Writing songs, apparently, which she spent two years doing to present to the trust that runs the estate of "Gone With the Wind" author Margaret Mitchell. They liked Martin's stuff enough to have her contact their agents at William Morris, who concluded that her efforts were sincere but unlikely to succeed. Was Scarlett O'Hara deterred after Rhett Butler didn't give a damn? Of course not, and neither was Martin. She spent two more years writing the show and wooing the trust, which finally relented. Not long afterward, Martin read a newspaper story about Sir Trevor Nunn, the British director whose credits include "Cats," "Nicholas Nickleby" and "Les Misérables." Nunn mentioned his special interest in the Civil War, so Martin sent him her script and a demo. Two weeks later, she got a letter back from him: "I do congratulate you on your single-handed and single-minded achievement, which on the basis of the material I have seen and heard so far is of a high order." He signed on to direct. That was five years ago.

Which brings us to this month, when "Gone With the Wind" opens—in London's West End. It's perhaps an odd location for this quintessentially American story, but "Gone With the Wind" isn't your average musical. London was more convenient for Nunn, but the distance from the United States has other advantages. Executive producer Aldo Scrofani says that by opening there, the show may face less hostility from critics who argue that the story of how the Civil War destroyed the world of the plantations is racist. "It is anything but," Scrofani says. "What it's really about is people who survive together through this massive change."

Martin made another unusual choice: she decided to follow the novel—which won the Pulitzer Prize in 1936 but is hardly groundbreaking literature—much more closely than the classic Clark Gable and Vivien Leigh movie. Martin argues that the book is considerably more nuanced in terms of character and theme. As she wrote about Scarlett's struggles at Tara, her family's plantation, Martin kept thinking about her own mother, who traveled to Mississippi in 1965 to register young black children for the newly minted Head Start program. "In my work on 'Gone With the Wind'," she says, "I have images of these two women, one black and one white, working shoulder to shoulder to deal with a mess that was not of their creation."
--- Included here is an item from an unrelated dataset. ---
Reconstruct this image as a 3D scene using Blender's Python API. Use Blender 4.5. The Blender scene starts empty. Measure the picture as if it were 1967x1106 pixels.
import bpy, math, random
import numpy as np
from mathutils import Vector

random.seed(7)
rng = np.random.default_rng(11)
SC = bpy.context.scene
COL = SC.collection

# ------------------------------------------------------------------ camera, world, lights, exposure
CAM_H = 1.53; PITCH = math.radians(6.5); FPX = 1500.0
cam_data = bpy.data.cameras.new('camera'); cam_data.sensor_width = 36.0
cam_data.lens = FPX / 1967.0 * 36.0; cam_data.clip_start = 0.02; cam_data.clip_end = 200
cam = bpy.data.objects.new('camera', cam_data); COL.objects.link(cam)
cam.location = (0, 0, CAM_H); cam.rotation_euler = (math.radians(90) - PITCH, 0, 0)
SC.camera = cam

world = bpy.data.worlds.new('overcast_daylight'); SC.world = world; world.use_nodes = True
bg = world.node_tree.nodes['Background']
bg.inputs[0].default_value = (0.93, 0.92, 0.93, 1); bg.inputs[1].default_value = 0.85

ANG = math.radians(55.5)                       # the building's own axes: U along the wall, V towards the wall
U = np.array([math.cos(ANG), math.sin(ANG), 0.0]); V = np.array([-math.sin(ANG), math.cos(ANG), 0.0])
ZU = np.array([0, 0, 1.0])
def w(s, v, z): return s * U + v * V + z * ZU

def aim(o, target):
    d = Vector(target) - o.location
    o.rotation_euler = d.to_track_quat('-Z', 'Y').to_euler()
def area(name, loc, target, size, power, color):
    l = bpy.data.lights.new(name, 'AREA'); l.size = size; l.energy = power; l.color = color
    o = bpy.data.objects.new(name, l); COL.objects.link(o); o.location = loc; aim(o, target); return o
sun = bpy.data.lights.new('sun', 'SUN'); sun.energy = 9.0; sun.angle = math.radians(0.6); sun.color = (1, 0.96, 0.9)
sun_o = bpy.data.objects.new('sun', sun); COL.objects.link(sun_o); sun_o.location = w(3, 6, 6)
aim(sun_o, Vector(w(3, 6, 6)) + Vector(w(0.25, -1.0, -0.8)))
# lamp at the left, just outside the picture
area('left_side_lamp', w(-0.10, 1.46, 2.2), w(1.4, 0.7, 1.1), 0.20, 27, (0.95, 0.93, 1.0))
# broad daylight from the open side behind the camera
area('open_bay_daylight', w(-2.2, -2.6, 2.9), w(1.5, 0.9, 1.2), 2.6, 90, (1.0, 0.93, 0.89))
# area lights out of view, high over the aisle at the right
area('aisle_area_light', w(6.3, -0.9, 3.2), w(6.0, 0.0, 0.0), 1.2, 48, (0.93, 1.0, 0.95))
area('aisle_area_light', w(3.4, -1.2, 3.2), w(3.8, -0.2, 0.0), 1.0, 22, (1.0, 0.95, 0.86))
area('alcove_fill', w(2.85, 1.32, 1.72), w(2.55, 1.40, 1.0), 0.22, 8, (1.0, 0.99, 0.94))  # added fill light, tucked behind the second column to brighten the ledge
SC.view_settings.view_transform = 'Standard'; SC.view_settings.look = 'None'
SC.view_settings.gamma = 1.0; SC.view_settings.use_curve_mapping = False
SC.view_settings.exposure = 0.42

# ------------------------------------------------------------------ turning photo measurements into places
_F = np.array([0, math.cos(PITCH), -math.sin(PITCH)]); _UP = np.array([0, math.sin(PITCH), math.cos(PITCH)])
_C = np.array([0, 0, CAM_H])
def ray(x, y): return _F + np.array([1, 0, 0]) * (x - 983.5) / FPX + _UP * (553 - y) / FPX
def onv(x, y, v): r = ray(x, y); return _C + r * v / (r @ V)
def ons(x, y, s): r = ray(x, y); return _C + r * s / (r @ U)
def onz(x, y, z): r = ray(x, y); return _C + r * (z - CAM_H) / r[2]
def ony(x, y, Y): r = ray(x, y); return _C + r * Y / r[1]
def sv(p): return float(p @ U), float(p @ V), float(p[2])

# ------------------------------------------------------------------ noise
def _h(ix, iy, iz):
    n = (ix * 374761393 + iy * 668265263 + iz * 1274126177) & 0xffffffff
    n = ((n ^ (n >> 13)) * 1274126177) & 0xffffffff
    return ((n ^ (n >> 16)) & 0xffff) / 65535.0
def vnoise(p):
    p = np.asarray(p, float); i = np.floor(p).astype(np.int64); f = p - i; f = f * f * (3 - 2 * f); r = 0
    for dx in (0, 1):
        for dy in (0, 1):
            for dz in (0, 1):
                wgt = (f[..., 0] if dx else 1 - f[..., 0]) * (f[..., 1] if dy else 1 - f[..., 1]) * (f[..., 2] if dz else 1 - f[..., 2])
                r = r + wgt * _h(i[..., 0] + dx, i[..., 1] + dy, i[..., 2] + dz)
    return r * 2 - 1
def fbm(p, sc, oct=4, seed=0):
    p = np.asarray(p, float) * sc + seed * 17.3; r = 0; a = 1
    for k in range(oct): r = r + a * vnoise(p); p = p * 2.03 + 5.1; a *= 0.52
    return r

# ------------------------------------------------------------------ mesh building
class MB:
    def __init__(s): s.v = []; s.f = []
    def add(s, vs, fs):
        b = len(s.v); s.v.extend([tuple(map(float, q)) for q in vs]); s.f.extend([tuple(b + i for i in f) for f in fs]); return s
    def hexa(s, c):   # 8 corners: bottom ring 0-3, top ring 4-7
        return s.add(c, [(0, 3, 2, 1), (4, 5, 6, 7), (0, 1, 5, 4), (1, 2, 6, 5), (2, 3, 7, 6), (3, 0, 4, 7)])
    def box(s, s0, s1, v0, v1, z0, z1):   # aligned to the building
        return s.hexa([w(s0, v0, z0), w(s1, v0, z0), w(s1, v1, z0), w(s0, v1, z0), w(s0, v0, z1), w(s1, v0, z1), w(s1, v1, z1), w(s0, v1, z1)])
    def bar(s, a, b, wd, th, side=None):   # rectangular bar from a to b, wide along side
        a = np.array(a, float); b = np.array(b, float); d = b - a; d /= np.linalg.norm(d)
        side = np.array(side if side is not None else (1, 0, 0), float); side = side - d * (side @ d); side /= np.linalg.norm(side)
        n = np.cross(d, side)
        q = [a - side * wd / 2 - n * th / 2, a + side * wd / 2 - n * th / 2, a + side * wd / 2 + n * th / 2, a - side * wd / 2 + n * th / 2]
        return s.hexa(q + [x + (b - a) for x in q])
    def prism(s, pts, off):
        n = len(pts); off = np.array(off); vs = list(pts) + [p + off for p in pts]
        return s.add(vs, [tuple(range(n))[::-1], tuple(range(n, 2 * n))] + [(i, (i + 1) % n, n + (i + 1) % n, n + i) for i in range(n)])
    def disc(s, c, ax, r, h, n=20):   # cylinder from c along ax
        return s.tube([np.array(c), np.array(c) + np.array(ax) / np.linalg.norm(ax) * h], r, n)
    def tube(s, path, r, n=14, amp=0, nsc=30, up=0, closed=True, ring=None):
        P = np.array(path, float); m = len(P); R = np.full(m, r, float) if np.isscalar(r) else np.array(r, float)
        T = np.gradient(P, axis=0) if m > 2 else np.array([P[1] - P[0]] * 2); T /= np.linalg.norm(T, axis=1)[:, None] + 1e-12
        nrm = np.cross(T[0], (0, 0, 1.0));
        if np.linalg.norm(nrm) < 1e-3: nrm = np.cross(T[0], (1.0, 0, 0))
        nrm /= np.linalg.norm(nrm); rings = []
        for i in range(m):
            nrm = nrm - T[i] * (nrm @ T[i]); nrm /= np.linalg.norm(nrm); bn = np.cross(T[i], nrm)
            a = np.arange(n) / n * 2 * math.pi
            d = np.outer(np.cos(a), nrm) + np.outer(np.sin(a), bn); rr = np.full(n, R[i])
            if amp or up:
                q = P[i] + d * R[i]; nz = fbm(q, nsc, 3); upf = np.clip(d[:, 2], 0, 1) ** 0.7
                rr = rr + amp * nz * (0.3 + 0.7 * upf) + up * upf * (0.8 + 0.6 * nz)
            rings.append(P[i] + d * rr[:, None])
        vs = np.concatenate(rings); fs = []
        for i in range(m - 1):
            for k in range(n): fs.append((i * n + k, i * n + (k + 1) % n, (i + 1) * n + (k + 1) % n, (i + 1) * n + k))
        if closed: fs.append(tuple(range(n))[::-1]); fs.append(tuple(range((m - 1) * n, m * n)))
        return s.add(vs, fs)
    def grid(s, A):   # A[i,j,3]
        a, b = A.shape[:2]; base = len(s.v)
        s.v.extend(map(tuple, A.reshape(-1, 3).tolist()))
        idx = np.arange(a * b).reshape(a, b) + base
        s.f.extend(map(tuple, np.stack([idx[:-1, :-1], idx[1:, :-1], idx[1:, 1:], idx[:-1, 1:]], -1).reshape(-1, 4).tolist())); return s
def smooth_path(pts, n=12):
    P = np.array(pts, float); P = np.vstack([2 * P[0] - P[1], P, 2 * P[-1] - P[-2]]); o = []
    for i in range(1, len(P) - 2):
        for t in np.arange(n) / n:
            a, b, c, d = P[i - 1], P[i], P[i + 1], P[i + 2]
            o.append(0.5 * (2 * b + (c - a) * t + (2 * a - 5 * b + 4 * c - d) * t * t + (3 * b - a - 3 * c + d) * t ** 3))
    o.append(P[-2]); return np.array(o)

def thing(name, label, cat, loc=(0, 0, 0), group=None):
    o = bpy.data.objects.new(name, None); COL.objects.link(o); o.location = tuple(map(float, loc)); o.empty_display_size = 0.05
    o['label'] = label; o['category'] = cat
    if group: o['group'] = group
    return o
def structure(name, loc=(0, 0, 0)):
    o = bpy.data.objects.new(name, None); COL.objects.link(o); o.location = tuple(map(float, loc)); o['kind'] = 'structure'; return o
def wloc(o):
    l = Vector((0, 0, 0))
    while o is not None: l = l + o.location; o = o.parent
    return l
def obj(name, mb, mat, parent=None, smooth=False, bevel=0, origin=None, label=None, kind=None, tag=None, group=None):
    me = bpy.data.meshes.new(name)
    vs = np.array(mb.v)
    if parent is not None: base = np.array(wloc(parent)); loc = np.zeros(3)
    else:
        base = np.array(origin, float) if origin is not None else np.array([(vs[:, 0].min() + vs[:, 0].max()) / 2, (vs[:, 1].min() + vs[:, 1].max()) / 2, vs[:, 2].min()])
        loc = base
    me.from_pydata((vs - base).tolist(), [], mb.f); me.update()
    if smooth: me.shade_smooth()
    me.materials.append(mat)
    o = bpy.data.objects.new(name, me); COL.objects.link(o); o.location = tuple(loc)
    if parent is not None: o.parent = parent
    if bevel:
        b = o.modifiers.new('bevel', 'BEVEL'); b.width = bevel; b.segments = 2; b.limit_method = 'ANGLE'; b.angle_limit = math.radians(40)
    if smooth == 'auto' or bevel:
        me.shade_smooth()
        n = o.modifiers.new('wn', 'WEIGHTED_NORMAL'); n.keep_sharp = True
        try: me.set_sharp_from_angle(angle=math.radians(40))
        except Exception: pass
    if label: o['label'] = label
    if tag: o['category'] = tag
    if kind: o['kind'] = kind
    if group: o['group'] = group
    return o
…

Martin says she's not worried that her opening-night audience will be an ocean away from Georgia. "This is the story of a stressed-out single mom who assumes responsibility for a whole family," she says. It's a story Martin believes is universal and one she can tell well because she, too, was once a single mother struggling to raise young children. And cross-national pollination is a rich part of the "Gone With the Wind" tradition. After an exhaustive search, Hollywood producer David O. Selznick selected Leigh, a largely unknown British actress, to play his Scarlett. Now a young American, Jill Paice, will reinterpret the role in London. "What I want more than anything is for people to watch this and say, 'I recognize these people. I recognize myself'," says Scrofani. No matter what happens when the curtain rises, Martin is satisfied that—like Scarlett—she finally found the way to Tara.